Estas ideas, entre muchas otras, se encuentran en Thoreau and the Language of Trees. A través de los fragmentos escogidos por Richard Higgins, podemos observar la importancia y la significación que la vida vegetal tenía para el filósofo de Concord.
Higgins recoge, principalmente, fragmentos de los diarios, lo que supone un importante aporte para los lectores habituales de Thoreau. Pues lanzarse a leer los diarios puede resultar desesperante para quien busca unos contenidos en particular, mientras que una antología de obras publicadas puede parecer inútil para quien ya las ha leído o puede hacerlo. Casi todos los fragmentos del libro provienen de esta fuente, pero el compilador también añade algunas partes de los estudios naturalistas y las excursiones: Una semana en los ríos Concord y Merrimack, Los bosques de Maine, «Pasear», «Colores otoñales», incluso los manuscritos de Faith in a Seed y Wild Fruits.
Los capítulos mediante los que Higgins presenta estos fragmentos proponen una visión muy peculiar y sugerente. Dividiendo los primeros capítulos según el tipo de observación y descripción, Higgins establece una relación entre los árboles y el ojo (o la observación objetiva), el corazón (el gozo, el conocimiento emotivo), la poesía (o el lenguaje figurativo), la mente (el estudio científico o naturalista) y el alma (el vínculo religioso). Los fragmentos recogidos en cada uno intentan reflejar estas diversas perspectivas. En otros cuatro capítulos, recopila fragmentos sobre el pino (el «emblema» de Thoreau), el olmo, el roble, y el efecto de la nieve. Estos elementos naturales ocupan lugares destacados en toda la obra de Thoreau, especialmente el pino, al que el autor daba más valor, y el roble, en especial por sus extensas variedades tonales. El libro termina maravillosamente con un capítulo dedicado a la relación de los bosques con la navegación, que Higgins titula «Sailing a Sea of Green» (Navegando un mar verde); en su comentario introductorio, titulado «In a barque of bark» (En una barca de corteza), señala las comparaciones simbólicas entre explorar el bosque y adentrarse en un océano o navegar por un río. «Thoreau acaba navegar, en la vida real tanto como metáfora de la fluida armonía con la naturaleza» (p. 190).
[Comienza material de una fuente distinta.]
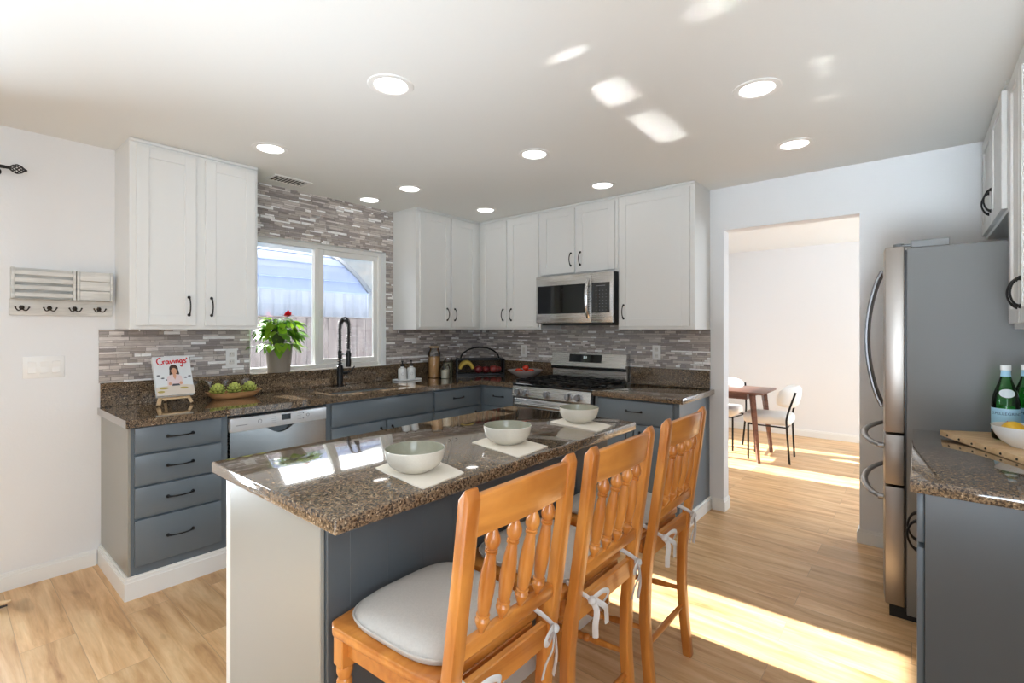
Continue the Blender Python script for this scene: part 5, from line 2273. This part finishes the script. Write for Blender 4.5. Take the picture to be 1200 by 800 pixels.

Richard Higgins demuestra una gran sensibilidad poética en esta selección, en la que los textos se dividen por capítulos, con introducciones independientes, y cada fragmento cuenta con su propio epígrafe y, casi todos, con un pequeño comentario contextual. Si bien el libro no nos presenta un estudio especialmente novedoso en cuanto a los contenidos, ni ahonda en temas polémicos respecto al naturalismo de Thoreau, su estructura es innovadora y completamente original, y atiende por igual a múltiples momentos de la vida de Thoreau, componiendo un texto muy completo, sugerente e ideal para una lectura poética y desinteresada.